La Mauritanie, c’est aussi le premier pays esclavagiste au monde, bien que le régime nie officiellement l’existence de cette pratique inhumaine et dégradante. Sur la forme, le pays a adopté la loi 031/2015 faisant de l’esclavage un crime contre l’humanité, et a créé des tribunaux spécialisés. Mais à peine cette loi adoptée, le pouvoir du général Aziz s’est rendu complice d’une vaste campagne de traite d’êtres humains en signant une convention bilatérale envoyant des centaines de jeunes femmes domestiques mauritaniennes en Arabie Saoudite, où elles sont réduites en esclavage, séquestrées, violées et battues.

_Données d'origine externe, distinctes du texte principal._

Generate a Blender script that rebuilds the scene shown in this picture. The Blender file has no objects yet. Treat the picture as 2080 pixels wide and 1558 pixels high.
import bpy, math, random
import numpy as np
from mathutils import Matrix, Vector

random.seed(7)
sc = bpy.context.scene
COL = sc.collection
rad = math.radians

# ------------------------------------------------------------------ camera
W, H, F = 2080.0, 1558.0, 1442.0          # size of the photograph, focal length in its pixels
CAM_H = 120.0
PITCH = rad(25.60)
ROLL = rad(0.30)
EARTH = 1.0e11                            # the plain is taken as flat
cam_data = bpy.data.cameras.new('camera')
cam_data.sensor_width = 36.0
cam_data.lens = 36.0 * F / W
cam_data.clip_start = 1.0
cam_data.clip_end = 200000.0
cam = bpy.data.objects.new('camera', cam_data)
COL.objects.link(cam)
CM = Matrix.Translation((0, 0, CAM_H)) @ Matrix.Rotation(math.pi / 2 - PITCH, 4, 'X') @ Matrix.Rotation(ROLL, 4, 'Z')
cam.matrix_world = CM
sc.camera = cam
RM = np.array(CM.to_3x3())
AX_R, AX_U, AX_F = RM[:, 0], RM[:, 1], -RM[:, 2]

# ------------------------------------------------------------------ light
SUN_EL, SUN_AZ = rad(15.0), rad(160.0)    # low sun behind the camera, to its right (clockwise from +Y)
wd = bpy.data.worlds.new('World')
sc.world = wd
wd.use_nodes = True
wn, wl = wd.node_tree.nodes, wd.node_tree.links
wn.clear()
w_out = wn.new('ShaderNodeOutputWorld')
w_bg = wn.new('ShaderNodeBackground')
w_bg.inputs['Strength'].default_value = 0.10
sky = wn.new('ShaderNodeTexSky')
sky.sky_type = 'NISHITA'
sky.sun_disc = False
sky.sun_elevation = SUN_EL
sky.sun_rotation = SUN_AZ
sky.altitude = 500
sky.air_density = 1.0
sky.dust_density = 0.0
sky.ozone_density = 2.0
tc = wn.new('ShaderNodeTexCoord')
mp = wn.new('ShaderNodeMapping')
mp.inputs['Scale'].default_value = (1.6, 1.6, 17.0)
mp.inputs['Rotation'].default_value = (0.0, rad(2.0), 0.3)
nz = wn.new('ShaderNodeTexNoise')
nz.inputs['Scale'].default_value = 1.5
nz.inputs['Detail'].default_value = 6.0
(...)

Sur le fond, aucune avancée contre ces pratiques d’un autre âge n’a été observée. Ces lois n’ont pas été adoptées pour être appliquées, mais pour leurrer la communauté internationale. Les militants anti-esclavagistes sont toujours persécutés par les autorités, arrêtés, détenus et parfois torturés, et les rares condamnations se terminent en queue de poisson.
Le pouvoir privilégie une politique ségrégationniste à l’égard des communautés afro-mauritaniennes. En leur empêchant l’accès à l’état civil, les autorités les rendent apatrides dans leurs propres pays, et n’hésitent pas à rétrocéder les terres de paysans à des multinationales de pays du Golfe. En mai 2016 par exemple, lors d’un discours public, le président Aziz s’en est pris aux Harratines, un des groupes ethniques les plus importants en Mauritanie et qui souffre particulièrement de l’esclavage : « Les Harratines sont nombreux et font trop d’enfants et rien ne peut être fait pour eux dans ces conditions ».